FUNDAMENTALS OF GAME DESIGN, SECOND EDITION
The Relationship Between Player and Avatar
Lara Croft is attractive because of, not despite of, her glossy blankness—that hyper-perfect, shiny, computer look. She is an abstraction, an animated conglomeration of sexual and attitudinal signs—breasts, hotpants, shades, thigh holsters—whose very blankness encourages the viewer's psychological projection. Beyond the bare facts of her biography, her perfect vacuity means we can make Lara Croft into whoever we want her to be.

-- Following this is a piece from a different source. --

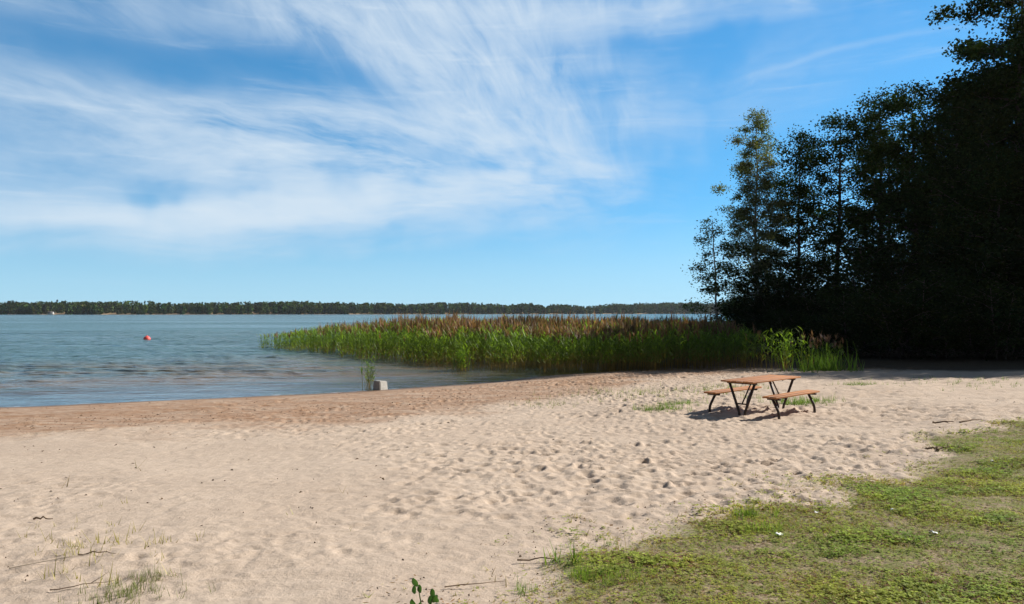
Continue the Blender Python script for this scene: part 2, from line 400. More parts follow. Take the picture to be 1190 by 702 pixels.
# ------------------------------------------------------------------ reeds
def ribbon(p0, d, up, L, w, droop, c0, c1, seg=3):
    """bent tapering leaf: returns verts, faces, colours"""
    d = np.array(d, float); d /= np.linalg.norm(d)+1e-9; side = np.cross(d, [0,0,1.]); side /= np.linalg.norm(side)+1e-9
    t = np.linspace(0, 1, seg+1)[:, None]
    p = np.array(p0)+d*L*t*(1-.25*t*droop)+np.array([0,0,1.])*(up*L*t-droop*L*t*t*.8)
    ww = w*np.array([.7, 1., .75, .06])[:seg+1] if seg == 3 else w*np.linspace(1, .08, seg+1)
    v = np.concatenate([p-side*ww[:, None]/2, p+side*ww[:, None]/2]); n = seg+1
    f = [(i, i+n, i+1+n, i+1) for i in range(seg)]
    c = np.array(c0)*(1-t)+np.array(c1)*t
    return v, f, np.concatenate([c, c])

def reed_template(g, plume=True):
    mb = MB(); lean = g.normal(0, .035, 2)
    pts = np.array([(lean[0]*z*z*.5, lean[1]*z*z*.5, z) for z in (-.05, .35, .8, 1.3, 1.8)])
    tan, grn = np.array((.34,.25,.10)), np.array((.10,.17,.035))
    cc = np.array([tan*.8, tan, tan*.5+grn*.5, grn, grn*1.1])
    mb.tube(pts, [.0085,.008,.007,.005,.004], 3, cc, False)
    nl = int(g.integers(6, 9)); az = g.uniform(0, 6.28)
    for i in range(nl):
        z = .45+(.92 if plume else 1.3)*i/(nl-1)*g.uniform(.93, 1.03); az += math.pi+g.normal(0, .5)
        gr = np.array((.125,.195,.030))*g.uniform(.7, 1.45)
        if z < .8 and g.random() < .4: gr = np.array((.22,.20,.06))
        mb.add(*ribbon((lean[0]*z*z*.5, lean[1]*z*z*.5, z), (math.cos(az), math.sin(az), 0), g.uniform(.7, 1.5), g.uniform(.28, .48), g.uniform(.028, .046), g.uniform(.5, 1.1), gr, gr*1.05))
    if plume:
        top = pts[-1]; a0 = g.uniform(0, 6.28); pc = np.array((.19,.105,.085))*g.uniform(.75, 1.25)
        for i in range(8):
            a = a0+g.normal(0, .8); L = g.uniform(.2, .36)
            mb.add(*ribbon(top+np.array((0,0,g.uniform(-.22, .06))), (math.cos(a), math.sin(a), 0), g.uniform(1.2, 3.), L*.6, .045, .7, pc, pc*1.15, 2))
    return np.vstack(mb.v), np.vstack(mb.f), np.vstack(mb.c)

def scatter(templ, P, az, sc, tint, name, mat, tilt=None, parent=None):
    """join many copies of small template plants into ONE mesh"""
    mb = MB(); g = R(77); which = g.integers(0, len(templ), len(P))
    for t, (v, f, c) in enumerate(templ):
        ix = np.where(which == t)[0]
        if not len(ix): continue
        ca, sa = np.cos(az[ix])[:, None], np.sin(az[ix])[:, None]; s = sc[ix]
        sx, sz = (s[:, 0:1], s[:, 1:2])
        x = (v[None, :, 0]*ca-v[None, :, 1]*sa)*sx+P[ix, 0:1]; y = (v[None, :, 0]*sa+v[None, :, 1]*ca)*sx+P[ix, 1:2]; z = v[None, :, 2]*sz+P[ix, 2:3]
        if tilt is not None: x = x+tilt[ix, 0:1]*v[None, :, 2]*sz; y = y+tilt[ix, 1:2]*v[None, :, 2]*sz
        V = np.stack([x, y, z], -1).reshape(-1, 3); C = (c[None]*tint[ix][:, None, :]).reshape(-1, 3)
        Fc = (f[None]+(np.arange(len(ix))*len(v))[:, None, None]).reshape(-1, 4)
        mb.add(V, Fc, C)
    return mb.build(name, mat, parent)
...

—Steven Poole, "Lara's Story"
The game industry uses the term avatar to refer to a character in a game who serves as a protagonist under the player's control. (The original term is Sanskrit and in the Hindu religion refers to the bodily incarnation of a god.) Most action and action - adventure games provide exactly one avatar. Many role-playing games allow the player to manage a party of characters and switch control from one to another, but if winning a role-playing game is contingent upon the survival of a particular
member of the party, then that character is effectively the player's avatar (though some games require that more than one character survive). The player usually sees the avatar onscreen more than any other character if the game is presented in the third person. Displaying the avatar requires the largest number of animations, which must also be the smoothest animations, or you risk annoying the player. The avatar's movements must be attractive, not clumsy, unless clumsiness is part of the avatar's character.
The nature of the player's relationship with the avatar varies considerably from game to game. Whether the player designed the avatar herself, whether the game displays the avatar as a visible and audible presence, how the player controls the avatar's movements, and many other factors influence that relationship.